Subsurface geologic storage of CO₂ can play a major role in offsetting greenhouse gas emissions, and offshore storage in the DeSoto Canyon Salt Basin in the east-central Gulf of Mexico may be a viable solution due to large storage capacity (~150) Gt in Cretaceous-Cenozoic sandstone. The Cretaceous reservoirs are overlain by thick sections of tight mudrock, limestone, and chalk, which form regionally extensive seals. Understanding the structural styles and geomechanical properties of the associated reservoir rocks and seals is therefore essential for safe and effective CO₂ storage.

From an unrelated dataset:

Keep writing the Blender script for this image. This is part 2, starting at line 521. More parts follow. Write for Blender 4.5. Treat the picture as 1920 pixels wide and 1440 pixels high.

The structural framework in the Mississippi-Alabama-Florida shelf of the Gulf of Mexico includes the DeSoto Canyon Salt Basin, the Middle Ground Arch, and the Tampa Embayment. The Central DeSoto Canyon Salt Basin is structurally complex due to the presence of peripheral faults, salt pillows, salt rollers, and salt diapirs. Multiple faults associated with the peripheral faults and salt pillows displace the potential Cretaceous reservoirs and seal intervals. Elongation of borehole breakouts is aligned with the minimum horizontal compressive stress (Shₘᵢₙ), which tends to be oriented northeast-southwest. Vertical reservoir stresses are influenced by rock and fluid density. Lithostatic and hydrostatic stress each have a power-law relationship to depth. The average lithostatic stress (Sv) gradient is ~21.4 kPa/m. Hydrostatic pressure gradient increases with brine density to a maximum of ~12.2 kPa/m. Geometric mean of the Shmin-depth values corresponds to an effective Shmin–effective Sv quotient of ~0.5. Reactivation tendency and seal analysis of the major faults shows that while the slip tendency is small, the dilation tendency and potential for cross-formational flow is relatively high, particularly where reservoir strata in the footwalls are juxtaposed with sealing strata in the hanging walls. Geomechanical analysis of reservoir and seal strata indicates that prospective reservoirs and associated seals are stable if injection pressure does not exceed fracture pressure.

Favorable CO₂ injection sites are available throughout the stable shelf areas of the DeSoto Canyon Salt Basin, where faults with high dilation tendency are absent above the Jurassic section. Future research should focus on further geomechanical, pressure, and flow simulation of the potential reservoirs and associated seals.